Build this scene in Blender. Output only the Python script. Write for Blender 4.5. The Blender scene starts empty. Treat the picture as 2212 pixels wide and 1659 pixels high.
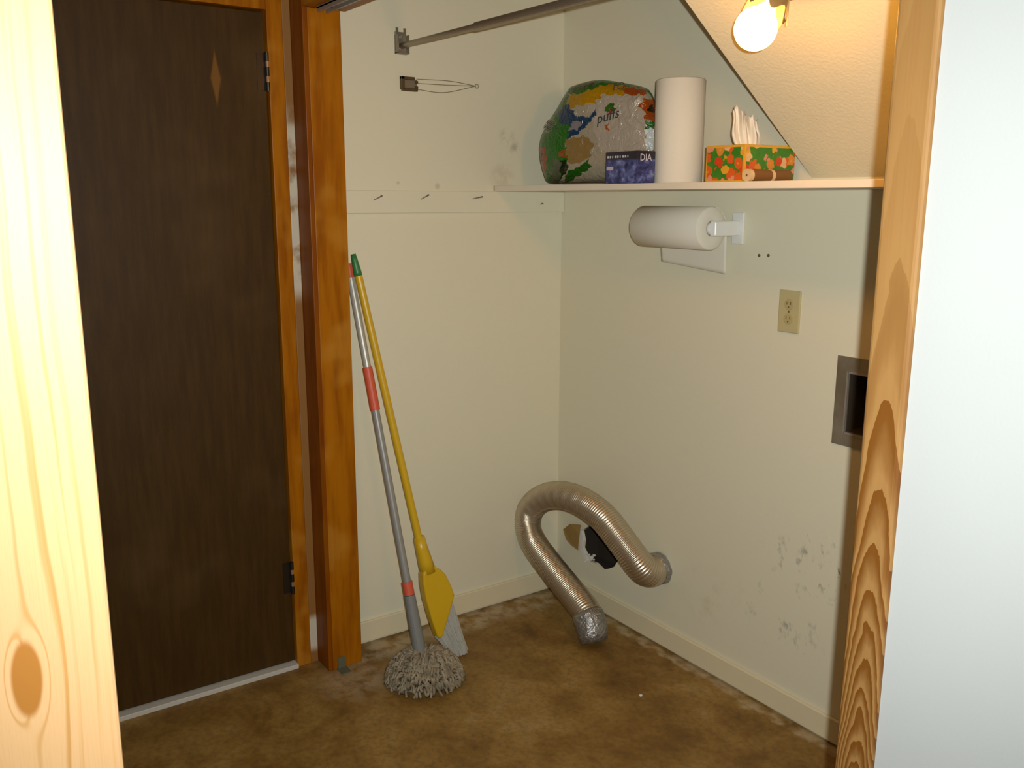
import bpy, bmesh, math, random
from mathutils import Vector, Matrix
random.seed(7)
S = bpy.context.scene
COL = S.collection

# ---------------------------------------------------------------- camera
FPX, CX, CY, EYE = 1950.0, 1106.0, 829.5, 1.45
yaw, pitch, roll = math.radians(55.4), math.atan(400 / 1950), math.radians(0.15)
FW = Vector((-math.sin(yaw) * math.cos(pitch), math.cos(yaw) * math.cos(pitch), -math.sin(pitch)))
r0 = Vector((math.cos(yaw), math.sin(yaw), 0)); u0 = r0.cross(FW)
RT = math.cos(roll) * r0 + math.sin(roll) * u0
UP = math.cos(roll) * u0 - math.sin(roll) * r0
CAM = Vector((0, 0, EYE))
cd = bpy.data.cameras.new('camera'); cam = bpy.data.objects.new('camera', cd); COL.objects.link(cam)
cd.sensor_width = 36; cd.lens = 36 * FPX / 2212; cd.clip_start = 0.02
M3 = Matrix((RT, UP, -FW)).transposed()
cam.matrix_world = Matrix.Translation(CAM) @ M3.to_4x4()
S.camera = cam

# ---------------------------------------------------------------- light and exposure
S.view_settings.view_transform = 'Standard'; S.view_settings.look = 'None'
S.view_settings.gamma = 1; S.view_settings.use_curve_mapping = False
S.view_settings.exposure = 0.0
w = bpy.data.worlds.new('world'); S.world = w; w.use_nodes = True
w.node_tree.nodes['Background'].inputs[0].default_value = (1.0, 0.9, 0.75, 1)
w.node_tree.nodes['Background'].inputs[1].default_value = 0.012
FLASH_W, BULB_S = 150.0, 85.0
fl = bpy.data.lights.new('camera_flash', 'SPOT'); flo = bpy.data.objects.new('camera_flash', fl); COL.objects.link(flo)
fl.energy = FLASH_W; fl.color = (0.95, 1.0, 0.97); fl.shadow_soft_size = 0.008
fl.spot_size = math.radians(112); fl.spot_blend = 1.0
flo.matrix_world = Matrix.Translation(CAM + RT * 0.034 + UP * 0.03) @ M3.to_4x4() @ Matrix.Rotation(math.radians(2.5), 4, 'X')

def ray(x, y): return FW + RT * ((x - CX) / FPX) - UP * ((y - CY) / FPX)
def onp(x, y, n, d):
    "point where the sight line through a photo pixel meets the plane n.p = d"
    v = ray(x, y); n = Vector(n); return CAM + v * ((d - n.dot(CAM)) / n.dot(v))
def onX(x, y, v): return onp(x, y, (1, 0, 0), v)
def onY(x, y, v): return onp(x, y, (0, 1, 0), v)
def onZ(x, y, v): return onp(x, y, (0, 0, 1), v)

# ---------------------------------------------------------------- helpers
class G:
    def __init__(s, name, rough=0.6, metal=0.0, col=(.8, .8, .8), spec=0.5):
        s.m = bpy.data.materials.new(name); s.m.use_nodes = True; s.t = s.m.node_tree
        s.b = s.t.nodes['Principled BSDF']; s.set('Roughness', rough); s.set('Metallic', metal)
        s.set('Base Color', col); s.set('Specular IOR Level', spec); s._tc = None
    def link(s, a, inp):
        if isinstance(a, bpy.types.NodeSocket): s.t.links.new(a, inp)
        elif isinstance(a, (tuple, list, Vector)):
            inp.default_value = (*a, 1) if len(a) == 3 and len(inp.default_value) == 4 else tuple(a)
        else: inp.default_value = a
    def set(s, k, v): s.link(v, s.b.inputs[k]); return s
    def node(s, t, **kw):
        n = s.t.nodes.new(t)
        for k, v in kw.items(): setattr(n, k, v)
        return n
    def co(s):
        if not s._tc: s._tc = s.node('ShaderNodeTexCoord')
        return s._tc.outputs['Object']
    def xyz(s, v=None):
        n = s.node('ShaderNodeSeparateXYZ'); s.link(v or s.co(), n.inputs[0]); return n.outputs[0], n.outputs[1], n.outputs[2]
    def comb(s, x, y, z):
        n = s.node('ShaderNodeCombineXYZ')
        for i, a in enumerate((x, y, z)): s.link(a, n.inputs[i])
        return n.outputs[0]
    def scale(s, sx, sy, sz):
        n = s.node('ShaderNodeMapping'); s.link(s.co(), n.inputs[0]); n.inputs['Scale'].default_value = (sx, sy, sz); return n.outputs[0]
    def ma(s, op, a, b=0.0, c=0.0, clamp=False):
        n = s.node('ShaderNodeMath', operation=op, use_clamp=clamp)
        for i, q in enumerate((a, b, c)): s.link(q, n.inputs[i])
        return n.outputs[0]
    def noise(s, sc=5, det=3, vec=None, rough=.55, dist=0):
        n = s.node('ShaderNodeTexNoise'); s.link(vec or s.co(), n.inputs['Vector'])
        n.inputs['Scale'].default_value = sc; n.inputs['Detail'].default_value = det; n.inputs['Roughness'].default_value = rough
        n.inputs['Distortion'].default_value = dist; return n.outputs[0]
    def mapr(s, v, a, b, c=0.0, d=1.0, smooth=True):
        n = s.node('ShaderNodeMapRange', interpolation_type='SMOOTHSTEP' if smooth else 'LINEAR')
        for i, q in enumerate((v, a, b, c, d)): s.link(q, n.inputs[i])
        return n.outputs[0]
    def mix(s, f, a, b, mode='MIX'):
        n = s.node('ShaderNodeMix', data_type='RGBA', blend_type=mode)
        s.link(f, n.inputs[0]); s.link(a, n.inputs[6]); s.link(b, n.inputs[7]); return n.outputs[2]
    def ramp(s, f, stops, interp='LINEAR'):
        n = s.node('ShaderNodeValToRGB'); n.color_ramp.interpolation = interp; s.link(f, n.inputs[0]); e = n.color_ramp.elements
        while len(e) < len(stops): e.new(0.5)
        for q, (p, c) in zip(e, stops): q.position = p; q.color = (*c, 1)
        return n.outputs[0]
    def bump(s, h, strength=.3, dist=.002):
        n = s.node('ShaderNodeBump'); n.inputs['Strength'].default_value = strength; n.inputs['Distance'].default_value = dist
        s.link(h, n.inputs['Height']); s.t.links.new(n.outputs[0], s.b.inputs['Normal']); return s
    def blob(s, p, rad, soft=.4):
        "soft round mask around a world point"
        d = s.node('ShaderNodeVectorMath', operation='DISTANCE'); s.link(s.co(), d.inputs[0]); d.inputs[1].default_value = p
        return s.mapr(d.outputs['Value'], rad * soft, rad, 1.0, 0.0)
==
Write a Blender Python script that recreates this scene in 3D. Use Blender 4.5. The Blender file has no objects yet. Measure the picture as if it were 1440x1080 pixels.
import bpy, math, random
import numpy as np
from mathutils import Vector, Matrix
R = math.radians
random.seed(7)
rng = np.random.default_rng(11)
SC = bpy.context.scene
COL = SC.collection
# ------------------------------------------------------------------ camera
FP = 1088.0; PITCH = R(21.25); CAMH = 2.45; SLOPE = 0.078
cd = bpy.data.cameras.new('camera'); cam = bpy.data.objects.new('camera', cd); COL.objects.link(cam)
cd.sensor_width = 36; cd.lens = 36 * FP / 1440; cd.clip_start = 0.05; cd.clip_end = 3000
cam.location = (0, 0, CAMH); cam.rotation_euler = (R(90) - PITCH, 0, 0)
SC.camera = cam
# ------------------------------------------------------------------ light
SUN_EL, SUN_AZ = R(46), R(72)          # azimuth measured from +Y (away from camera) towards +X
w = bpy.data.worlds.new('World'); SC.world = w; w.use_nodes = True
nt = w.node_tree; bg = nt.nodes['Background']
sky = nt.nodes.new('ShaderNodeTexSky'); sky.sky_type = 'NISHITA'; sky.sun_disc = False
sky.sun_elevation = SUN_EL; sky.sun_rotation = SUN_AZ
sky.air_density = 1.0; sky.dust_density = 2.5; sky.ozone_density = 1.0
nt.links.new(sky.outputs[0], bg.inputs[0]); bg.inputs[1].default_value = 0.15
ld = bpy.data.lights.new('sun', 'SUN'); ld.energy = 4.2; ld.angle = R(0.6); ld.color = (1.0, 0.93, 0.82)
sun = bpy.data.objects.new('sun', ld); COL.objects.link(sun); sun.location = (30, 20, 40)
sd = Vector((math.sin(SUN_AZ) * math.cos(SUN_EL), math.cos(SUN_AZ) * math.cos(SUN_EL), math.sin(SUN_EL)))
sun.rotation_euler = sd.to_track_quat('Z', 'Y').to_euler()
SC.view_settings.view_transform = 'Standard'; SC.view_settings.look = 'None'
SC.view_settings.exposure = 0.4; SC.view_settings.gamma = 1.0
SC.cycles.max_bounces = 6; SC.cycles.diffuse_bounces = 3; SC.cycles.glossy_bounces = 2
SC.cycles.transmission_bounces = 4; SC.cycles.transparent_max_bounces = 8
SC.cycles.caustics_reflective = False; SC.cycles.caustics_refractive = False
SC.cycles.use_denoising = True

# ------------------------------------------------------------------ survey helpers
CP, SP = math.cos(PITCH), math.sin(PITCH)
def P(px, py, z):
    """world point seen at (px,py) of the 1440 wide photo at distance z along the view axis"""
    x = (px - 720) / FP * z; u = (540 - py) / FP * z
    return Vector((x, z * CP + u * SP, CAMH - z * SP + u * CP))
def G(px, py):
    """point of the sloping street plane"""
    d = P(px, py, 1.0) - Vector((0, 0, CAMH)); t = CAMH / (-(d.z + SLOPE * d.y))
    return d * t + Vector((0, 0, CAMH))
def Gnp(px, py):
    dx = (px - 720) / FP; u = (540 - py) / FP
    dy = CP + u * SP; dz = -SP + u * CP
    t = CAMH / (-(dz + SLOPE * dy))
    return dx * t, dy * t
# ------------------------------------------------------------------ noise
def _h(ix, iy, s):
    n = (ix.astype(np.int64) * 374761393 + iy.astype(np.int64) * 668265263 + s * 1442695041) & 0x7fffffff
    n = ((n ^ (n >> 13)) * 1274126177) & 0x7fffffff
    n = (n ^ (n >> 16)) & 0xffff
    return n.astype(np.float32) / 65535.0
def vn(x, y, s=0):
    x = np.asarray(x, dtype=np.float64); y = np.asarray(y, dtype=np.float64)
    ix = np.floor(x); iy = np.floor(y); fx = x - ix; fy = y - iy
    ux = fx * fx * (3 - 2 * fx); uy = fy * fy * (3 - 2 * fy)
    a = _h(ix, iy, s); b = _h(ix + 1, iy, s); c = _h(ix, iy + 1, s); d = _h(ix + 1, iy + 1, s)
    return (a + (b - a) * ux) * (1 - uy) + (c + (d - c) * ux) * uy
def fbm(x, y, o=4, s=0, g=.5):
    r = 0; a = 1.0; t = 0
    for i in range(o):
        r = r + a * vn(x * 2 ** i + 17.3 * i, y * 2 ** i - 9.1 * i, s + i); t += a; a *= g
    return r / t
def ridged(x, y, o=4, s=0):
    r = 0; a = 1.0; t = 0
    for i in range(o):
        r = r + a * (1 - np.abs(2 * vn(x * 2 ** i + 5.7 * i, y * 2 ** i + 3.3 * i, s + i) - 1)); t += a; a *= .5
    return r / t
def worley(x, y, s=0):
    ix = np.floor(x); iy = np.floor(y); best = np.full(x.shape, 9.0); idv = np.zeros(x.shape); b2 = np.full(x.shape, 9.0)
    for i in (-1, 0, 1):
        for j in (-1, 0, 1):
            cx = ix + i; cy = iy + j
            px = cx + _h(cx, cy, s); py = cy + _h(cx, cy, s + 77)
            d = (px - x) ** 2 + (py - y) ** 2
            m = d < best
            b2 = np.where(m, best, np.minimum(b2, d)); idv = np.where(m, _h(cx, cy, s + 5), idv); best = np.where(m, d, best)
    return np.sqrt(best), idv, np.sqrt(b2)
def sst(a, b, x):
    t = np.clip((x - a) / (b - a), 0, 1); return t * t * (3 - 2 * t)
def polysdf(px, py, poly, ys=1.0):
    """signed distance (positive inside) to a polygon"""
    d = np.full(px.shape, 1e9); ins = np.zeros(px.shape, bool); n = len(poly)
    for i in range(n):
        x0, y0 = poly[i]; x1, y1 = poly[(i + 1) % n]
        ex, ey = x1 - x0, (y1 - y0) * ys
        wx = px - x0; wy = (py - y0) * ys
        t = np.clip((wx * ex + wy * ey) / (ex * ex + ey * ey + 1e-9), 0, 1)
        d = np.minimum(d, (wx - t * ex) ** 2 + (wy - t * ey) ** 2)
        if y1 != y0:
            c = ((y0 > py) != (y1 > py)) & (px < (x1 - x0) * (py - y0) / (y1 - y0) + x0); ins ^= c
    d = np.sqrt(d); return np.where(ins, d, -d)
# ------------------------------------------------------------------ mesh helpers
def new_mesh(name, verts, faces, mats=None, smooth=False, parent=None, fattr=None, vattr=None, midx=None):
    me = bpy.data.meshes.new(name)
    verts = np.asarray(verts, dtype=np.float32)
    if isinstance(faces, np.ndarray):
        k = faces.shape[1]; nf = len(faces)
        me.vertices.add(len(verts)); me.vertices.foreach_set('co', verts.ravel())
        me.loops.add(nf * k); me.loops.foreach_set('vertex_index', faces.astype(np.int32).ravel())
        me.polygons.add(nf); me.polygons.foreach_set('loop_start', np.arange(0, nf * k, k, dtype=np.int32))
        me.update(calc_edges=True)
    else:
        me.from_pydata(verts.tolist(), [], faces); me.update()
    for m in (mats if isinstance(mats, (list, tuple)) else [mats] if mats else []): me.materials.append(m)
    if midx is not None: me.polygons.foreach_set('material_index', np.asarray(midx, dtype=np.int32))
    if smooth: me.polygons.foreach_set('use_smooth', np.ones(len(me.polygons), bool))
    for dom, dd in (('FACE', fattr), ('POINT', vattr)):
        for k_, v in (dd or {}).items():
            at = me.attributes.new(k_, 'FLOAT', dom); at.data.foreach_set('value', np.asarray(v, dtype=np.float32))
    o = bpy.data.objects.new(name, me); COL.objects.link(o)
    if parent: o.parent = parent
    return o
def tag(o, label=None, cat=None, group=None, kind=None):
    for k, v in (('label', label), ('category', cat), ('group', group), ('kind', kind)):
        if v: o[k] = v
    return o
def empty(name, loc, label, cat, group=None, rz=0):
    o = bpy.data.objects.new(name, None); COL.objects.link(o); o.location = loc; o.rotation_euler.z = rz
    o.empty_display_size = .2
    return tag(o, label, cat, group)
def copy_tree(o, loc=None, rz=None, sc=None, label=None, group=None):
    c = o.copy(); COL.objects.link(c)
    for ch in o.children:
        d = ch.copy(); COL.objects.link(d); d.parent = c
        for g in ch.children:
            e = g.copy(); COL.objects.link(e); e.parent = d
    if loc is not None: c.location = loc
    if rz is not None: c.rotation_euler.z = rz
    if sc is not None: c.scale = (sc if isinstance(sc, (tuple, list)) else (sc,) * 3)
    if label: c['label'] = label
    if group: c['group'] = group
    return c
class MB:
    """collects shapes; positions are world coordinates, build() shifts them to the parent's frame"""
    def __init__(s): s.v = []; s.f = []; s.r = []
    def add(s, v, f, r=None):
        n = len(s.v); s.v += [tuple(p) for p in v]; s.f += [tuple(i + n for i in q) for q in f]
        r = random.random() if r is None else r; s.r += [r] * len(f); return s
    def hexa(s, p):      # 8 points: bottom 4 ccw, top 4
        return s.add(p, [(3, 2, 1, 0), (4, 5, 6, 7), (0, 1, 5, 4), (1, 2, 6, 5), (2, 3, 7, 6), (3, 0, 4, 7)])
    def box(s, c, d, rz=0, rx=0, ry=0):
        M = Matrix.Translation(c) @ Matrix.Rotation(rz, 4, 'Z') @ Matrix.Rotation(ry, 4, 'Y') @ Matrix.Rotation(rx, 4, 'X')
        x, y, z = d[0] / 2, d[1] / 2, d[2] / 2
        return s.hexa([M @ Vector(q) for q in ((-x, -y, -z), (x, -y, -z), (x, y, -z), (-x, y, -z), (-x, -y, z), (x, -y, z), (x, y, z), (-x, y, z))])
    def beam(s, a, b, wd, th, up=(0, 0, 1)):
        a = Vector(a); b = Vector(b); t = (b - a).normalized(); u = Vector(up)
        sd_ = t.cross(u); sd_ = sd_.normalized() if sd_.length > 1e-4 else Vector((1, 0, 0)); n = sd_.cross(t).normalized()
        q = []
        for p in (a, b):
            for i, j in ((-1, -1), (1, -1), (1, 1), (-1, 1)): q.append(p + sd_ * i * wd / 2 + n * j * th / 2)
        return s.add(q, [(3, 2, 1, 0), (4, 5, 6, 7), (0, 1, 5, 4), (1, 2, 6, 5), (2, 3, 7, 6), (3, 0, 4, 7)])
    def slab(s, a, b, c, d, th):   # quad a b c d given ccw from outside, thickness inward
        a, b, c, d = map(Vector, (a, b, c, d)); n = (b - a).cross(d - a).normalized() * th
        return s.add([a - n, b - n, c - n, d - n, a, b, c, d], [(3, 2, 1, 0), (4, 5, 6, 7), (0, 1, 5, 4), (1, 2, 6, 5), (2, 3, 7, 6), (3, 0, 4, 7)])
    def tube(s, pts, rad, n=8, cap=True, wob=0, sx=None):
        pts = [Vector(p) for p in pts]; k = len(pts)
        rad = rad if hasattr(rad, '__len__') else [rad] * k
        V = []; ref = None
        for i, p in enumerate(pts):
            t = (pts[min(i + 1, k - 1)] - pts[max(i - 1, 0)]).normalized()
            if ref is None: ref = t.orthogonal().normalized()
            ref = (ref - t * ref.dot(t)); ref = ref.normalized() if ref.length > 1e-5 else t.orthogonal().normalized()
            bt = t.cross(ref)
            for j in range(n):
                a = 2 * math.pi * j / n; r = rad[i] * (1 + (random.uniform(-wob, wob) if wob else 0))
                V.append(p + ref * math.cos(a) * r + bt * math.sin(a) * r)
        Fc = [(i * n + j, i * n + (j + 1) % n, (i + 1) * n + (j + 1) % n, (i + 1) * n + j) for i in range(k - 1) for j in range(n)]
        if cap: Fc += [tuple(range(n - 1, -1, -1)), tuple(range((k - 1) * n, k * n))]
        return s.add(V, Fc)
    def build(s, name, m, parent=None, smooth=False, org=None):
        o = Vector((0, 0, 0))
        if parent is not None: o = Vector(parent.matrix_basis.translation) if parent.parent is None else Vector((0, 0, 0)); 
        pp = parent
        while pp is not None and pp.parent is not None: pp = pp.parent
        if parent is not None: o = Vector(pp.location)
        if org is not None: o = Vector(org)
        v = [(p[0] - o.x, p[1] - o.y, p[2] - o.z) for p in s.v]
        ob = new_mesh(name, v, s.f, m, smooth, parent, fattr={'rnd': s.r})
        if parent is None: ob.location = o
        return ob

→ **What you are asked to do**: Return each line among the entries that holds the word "objects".

→ **Result**:
cd = bpy.data.cameras.new('camera'); cam = bpy.data.objects.new('camera', cd); COL.objects.link(cam)
fl = bpy.data.lights.new('camera_flash', 'SPOT'); flo = bpy.data.objects.new('camera_flash', fl); COL.objects.link(flo)
Write a Blender Python script that recreates this scene in 3D. Use Blender 4.5. The Blender file has no objects yet. Measure the picture as if it were 1440x1080 pixels.
cd = bpy.data.cameras.new('camera'); cam = bpy.data.objects.new('camera', cd); COL.objects.link(cam)
sun = bpy.data.objects.new('sun', ld); COL.objects.link(sun); sun.location = (30, 20, 40)
    o = bpy.data.objects.new(name, me); COL.objects.link(o)
    o = bpy.data.objects.new(name, None); COL.objects.link(o); o.location = loc; o.rotation_euler.z = rz
    c = o.copy(); COL.objects.link(c)
        d = ch.copy(); COL.objects.link(d); d.parent = c
            e = g.copy(); COL.objects.link(e); e.parent = d